EXERCISE TASK: Emit the exact text of every line from the line with "1333 pixels high." to the line with "self.V.append(V); self.C.append(C); self.F", both ends included. No other output is expected.

MATERIAL PROVIDED:

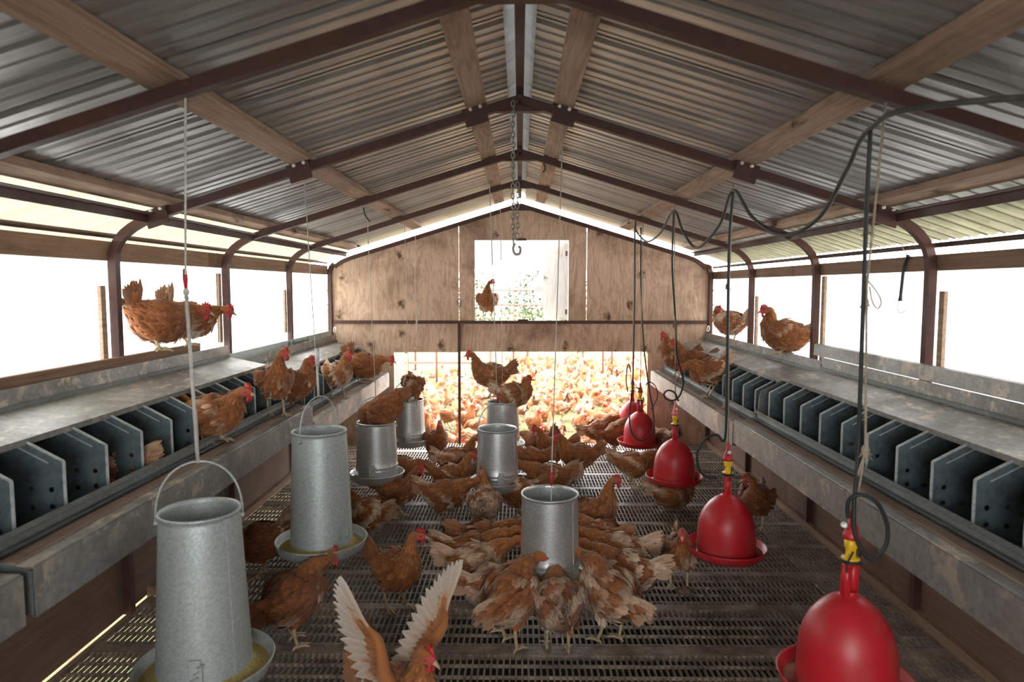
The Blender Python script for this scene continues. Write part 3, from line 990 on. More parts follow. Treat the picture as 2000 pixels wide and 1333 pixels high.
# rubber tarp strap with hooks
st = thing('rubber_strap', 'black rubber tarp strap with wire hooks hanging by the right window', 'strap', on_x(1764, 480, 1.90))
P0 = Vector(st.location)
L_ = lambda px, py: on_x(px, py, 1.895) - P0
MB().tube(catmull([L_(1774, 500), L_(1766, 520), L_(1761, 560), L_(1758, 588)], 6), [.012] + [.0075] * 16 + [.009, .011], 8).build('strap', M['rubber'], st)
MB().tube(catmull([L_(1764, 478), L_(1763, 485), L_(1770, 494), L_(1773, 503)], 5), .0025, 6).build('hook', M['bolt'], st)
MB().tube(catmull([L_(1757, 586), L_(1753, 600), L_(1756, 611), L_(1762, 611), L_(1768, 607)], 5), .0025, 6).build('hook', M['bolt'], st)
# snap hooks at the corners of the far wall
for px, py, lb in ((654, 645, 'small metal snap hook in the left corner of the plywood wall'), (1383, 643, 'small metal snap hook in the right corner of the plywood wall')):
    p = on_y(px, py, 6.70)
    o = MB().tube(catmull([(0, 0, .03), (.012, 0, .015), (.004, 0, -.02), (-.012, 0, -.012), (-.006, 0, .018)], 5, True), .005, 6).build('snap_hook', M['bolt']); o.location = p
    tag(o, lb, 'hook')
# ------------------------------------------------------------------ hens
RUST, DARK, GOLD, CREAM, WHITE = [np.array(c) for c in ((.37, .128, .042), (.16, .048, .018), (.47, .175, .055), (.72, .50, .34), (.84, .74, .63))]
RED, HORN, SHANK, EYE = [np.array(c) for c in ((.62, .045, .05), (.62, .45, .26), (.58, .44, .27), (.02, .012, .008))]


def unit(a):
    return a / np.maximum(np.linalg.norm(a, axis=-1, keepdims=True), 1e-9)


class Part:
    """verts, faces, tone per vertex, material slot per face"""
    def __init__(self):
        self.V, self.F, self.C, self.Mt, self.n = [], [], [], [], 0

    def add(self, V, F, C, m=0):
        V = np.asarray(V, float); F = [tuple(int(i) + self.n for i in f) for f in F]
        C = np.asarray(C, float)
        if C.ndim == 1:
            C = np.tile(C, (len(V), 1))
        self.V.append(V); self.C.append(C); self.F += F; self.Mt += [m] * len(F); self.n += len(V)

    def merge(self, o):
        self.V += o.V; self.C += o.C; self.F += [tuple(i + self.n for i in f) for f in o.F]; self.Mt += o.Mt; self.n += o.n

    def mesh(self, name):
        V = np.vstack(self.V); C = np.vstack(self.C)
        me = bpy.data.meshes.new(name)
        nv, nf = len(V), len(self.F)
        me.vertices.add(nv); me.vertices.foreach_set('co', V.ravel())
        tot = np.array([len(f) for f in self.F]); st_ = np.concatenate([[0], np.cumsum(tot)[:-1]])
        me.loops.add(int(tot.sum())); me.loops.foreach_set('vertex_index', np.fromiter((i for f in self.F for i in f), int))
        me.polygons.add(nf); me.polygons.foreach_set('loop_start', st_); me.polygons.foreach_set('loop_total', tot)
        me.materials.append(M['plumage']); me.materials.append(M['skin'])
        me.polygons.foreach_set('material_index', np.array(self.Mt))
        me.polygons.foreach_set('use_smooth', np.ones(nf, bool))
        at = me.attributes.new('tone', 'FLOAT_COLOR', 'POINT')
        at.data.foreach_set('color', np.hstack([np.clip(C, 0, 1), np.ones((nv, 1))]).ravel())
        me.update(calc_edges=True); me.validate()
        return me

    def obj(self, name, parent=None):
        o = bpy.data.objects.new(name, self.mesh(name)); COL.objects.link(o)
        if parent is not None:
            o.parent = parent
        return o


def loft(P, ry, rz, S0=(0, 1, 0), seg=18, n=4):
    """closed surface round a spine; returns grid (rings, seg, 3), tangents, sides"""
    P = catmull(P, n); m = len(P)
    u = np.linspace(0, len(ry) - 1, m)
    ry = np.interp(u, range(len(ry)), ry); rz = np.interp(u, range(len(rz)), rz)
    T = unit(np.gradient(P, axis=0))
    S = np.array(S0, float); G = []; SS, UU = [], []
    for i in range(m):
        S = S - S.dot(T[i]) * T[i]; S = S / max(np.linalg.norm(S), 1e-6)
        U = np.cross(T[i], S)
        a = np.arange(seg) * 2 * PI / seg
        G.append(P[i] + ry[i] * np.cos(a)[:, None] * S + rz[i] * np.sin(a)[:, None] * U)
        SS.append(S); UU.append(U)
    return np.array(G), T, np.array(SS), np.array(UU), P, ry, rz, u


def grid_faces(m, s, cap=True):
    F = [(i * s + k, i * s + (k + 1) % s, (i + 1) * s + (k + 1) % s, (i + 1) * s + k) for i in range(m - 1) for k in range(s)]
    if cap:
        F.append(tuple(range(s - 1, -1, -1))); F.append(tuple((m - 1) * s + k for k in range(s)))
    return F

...

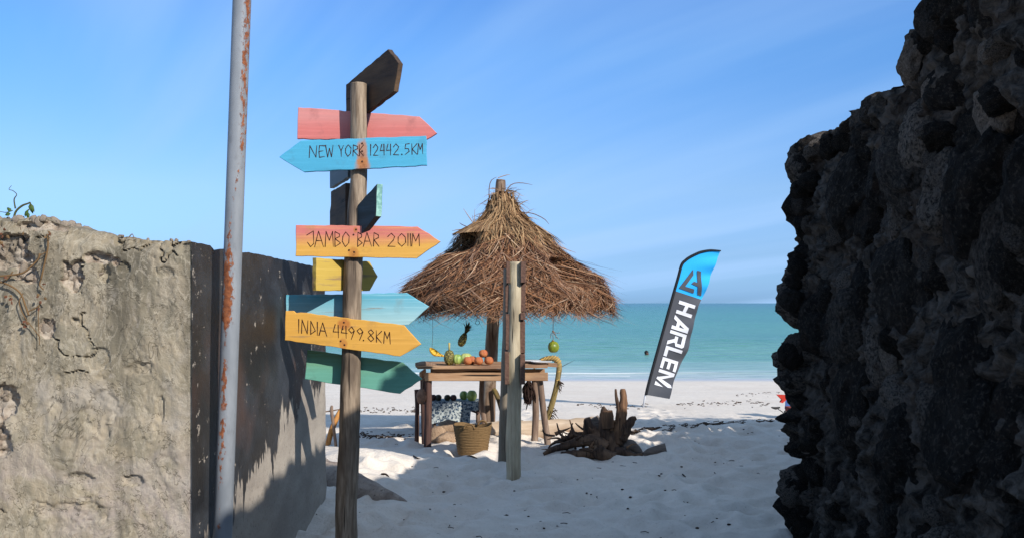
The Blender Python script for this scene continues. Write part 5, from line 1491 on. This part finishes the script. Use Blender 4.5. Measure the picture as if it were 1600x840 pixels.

---

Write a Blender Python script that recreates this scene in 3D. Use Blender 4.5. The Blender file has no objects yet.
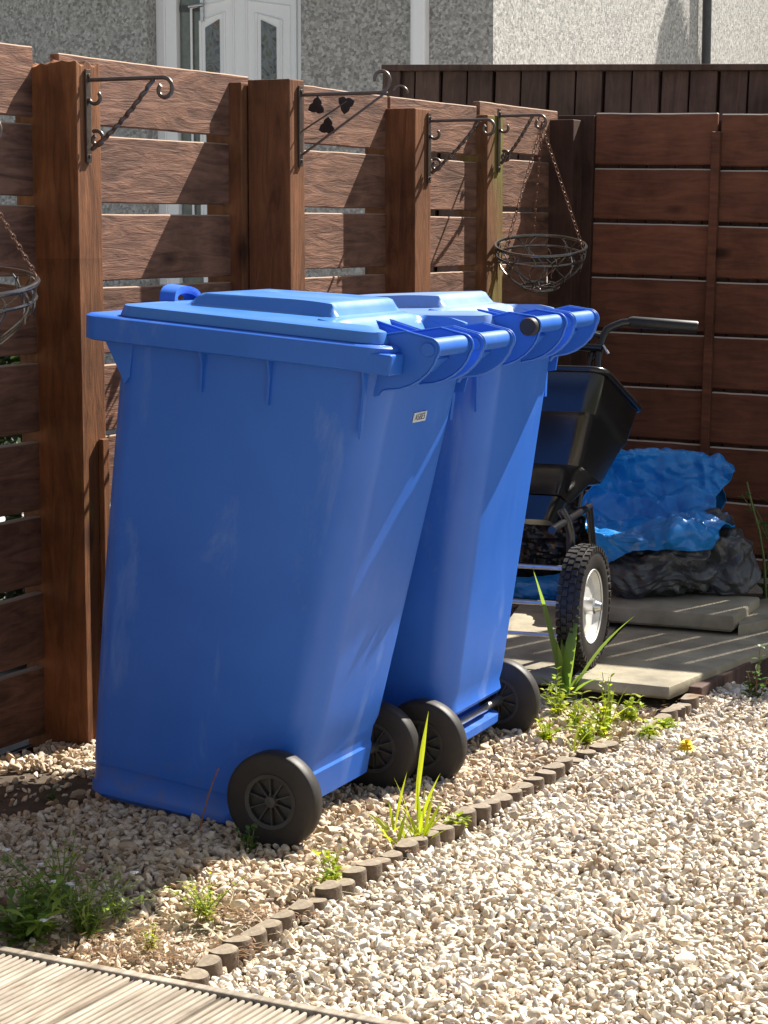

EXERCISE OUTPUT:
The Blender Python script for this scene continues. Write part 3, from line 990 on. More parts follow. Treat the picture as 2000 pixels wide and 1333 pixels high.
# rubber tarp strap with hooks
st = thing('rubber_strap', 'black rubber tarp strap with wire hooks hanging by the right window', 'strap', on_x(1764, 480, 1.90))
P0 = Vector(st.location)
L_ = lambda px, py: on_x(px, py, 1.895) - P0
MB().tube(catmull([L_(1774, 500), L_(1766, 520), L_(1761, 560), L_(1758, 588)], 6), [.012] + [.0075] * 16 + [.009, .011], 8).build('strap', M['rubber'], st)
MB().tube(catmull([L_(1764, 478), L_(1763, 485), L_(1770, 494), L_(1773, 503)], 5), .0025, 6).build('hook', M['bolt'], st)
MB().tube(catmull([L_(1757, 586), L_(1753, 600), L_(1756, 611), L_(1762, 611), L_(1768, 607)], 5), .0025, 6).build('hook', M['bolt'], st)
# snap hooks at the corners of the far wall
for px, py, lb in ((654, 645, 'small metal snap hook in the left corner of the plywood wall'), (1383, 643, 'small metal snap hook in the right corner of the plywood wall')):
    p = on_y(px, py, 6.70)
    o = MB().tube(catmull([(0, 0, .03), (.012, 0, .015), (.004, 0, -.02), (-.012, 0, -.012), (-.006, 0, .018)], 5, True), .005, 6).build('snap_hook', M['bolt']); o.location = p
    tag(o, lb, 'hook')
# ------------------------------------------------------------------ hens
RUST, DARK, GOLD, CREAM, WHITE = [np.array(c) for c in ((.37, .128, .042), (.16, .048, .018), (.47, .175, .055), (.72, .50, .34), (.84, .74, .63))]
RED, HORN, SHANK, EYE = [np.array(c) for c in ((.62, .045, .05), (.62, .45, .26), (.58, .44, .27), (.02, .012, .008))]


def unit(a):
    return a / np.maximum(np.linalg.norm(a, axis=-1, keepdims=True), 1e-9)


class Part:
    """verts, faces, tone per vertex, material slot per face"""
    def __init__(self):
        self.V, self.F, self.C, self.Mt, self.n = [], [], [], [], 0

    def add(self, V, F, C, m=0):
        V = np.asarray(V, float); F = [tuple(int(i) + self.n for i in f) for f in F]
        C = np.asarray(C, float)
        if C.ndim == 1:
            C = np.tile(C, (len(V), 1))
        self.V.append(V); self.C.append(C); self.F += F; self.Mt += [m] * len(F); self.n += len(V)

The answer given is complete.